The letter itself exhibits many peculiarities of expression and content. “Schoharie” and “Swatara” were not so spelled in 1729. As late as 1745 Weiser himself called these localities “Schochary” and “Suataro;” other usual spellings were “Schory,” “Swattarra,” and so on. That the composers of the letter had been “very poor, yes, very poor, ” to the verge of perishing, would have applied at Schoharie in 1713, but not in 1723. The impracticability of the cattle drive all along the shore of the Susquehanna has been discussed sufficiently in previous articles. But the added improbability of each party awaiting the other at the mouths of streams entering the Susquehanna has every appearance of innovation. Whoever has paddled a canoe down stream on the spring flood must cringe at the thought of timing such a voyage to the snail’s pace of a herd of cattle. Then, there is that offhand dismissal of one of the most adventurous episodes of our early history, contained in the expression “everything proceeded fortunately.” Could any participant in so arduous and dangerous a journey write of the experience without mentioning a single item of hazard, of casualty, or sudden death?

The six signatures are strangely ambiguous; not one of them permits identification of the individual with any degree of certainty. Initials in place of given names was not the custom in those days. Moreover it is doubtful whether several of the family names belong to Schoharie despite the implication that all six of the signatories had participated in the Susquehanna adventure. Hehn (Hahn, Ham), Fischer and Anspach are well known Tulpehocken names of New York Palatine origin. The first two families came from Schoharie; but the Anspachs had remained on the Hudson, at Hunterstown, and were still there in 1717. They may have moved to Schoharie sometime later, but the name does not appear in Schoharie records. In a list of names associated with Tulpehocken, given by Rupp, the name Peter Anspach appears; probably a son of the original Balthaser Anspach, who sometimes gave his name as Paltus. Therefore “P. Anspach” might refer to either the son or the father. Georg and Veronica Hahn had eight sons and, as was usual, they used John as a prefixed name -John Christian, John Georg, and so on. The youngest son was Joseph Hahn, but he was not born until after 1724. It is unlikely that any of those sons would have signed indefinitely as “J. Hehn.” “P. Fischer,” by a stretch of imagination, might have been the son of Sebastian Fischer, although none of the available lists names him.
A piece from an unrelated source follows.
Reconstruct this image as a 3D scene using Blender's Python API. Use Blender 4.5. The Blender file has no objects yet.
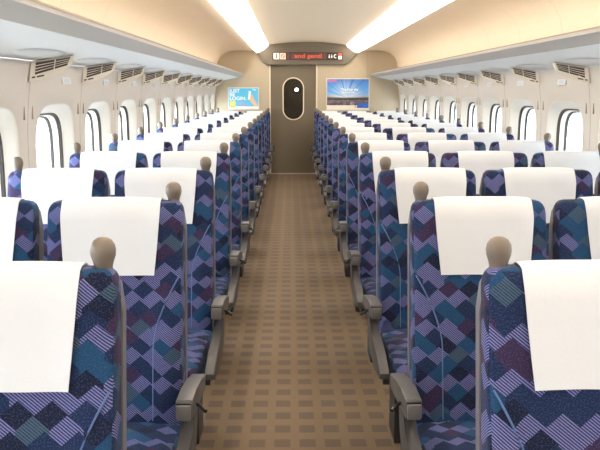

The names Lauer, Löwengut and Christ are not traceable to Schoharie. The Palatine immigrant, Peter Lauer, remained on the Hudson and was there as late as 1724. He had two children, names and sex unknown. Christian Lauer who settled at Tulpehocken some time later, landed at Philadelphia, September 18, 1733. The name Löwengut, frequently credited with Schoharie origin, does not appear in the New York Subsistence Lists nor in Simmendinger’s Register of the Schoharie Dorfs; and the same must be said of the name “Christ.” On the other hand, Jery Heine (Hahn), Sebastian Fischer and Palsus Onspach (Anspach) appear in an indisputable list of the thirty-three first settlers of Tulpehocken, the date of that list being January, 1726. The names Lauer, Löwengut and Christ do not appear. This solid evidence rather definitely excludes three of the signers of the questioned letter from participation in the migration of 1723. If only one of the six signatories could be identified beyond doubt it might be taken as slight evidence in support of the letter. But left without a single identification one’s uncertainty concerning that curious message is brought to the verge of disbelief.

Finally, the date of the letter, May 18, is far from convincing. By the most direct route it could not have reached Conrad Weiser at Schoharie until after June 1. If, as implied, it was the cause of his moving to Tulpehocken, it occasioned a much later start than that experienced woodsman and farmer would have relished. The insect pests prevalent in June and July would have inflicted untold misery upon himself and family throughout their wilderness journey. In some of his letters he expressed in no uncertain terms his disfavor of travel in the early summer for that very reason. However, Wollenweber allows that he arrived at Tulpehocken in the fall of 1729. Of first importance was the planting of the garden and the fields of grain indispensable to the support of his family in the new location. Accompanied by his wife and four children (Wollenweber added an extra child), he hardly would have expected good friends and neighbors to supply shelter and food throughout the ensuing winter and spring. Unfortunately, we do not know the month of 1729 selected for the journey but can surmise from many circumstances that he would have left Schoharie as early in the spring as weather conditions permitted.

At best we have only an apparent transcription which, for obvious reasons, must he held unaccountable, pending discovery of the original letter, or more convincing proof of its onetime existence. The two known repositories of Weiser records, letters and manuscripts are the Library of Congress and the Historical Society of Pennsylvania. Both have been consulted and have disclaimed possession and knowledge of the letter. However, there is always the possibility that unpublished records or well founded family traditions may be forthcoming, presenting new facts and probabilities such as would help dispose of the uncertainties we have enumerated. As outstanding events of local history, the migration of 1723 and settlement of Tulpehocken warrant extended research and discussion toward enlargement of our regrettably meager knowledge. But questionable and unproven information tends only to distort the dim picture. Hence this analysis of hopefully studied material which bears a stamp of origin, yet presents seemingly revamped accounts of doubtful acceptability. We invoke the ghosts of Weisers, Hehns, Fischers, Anspachs and other actual participants to give conclusive testimony in the case of Wollenweber’s unaccountable “letter,” and, while on the stand, to relate the whole truth concerning their long journey in the spring of 1723.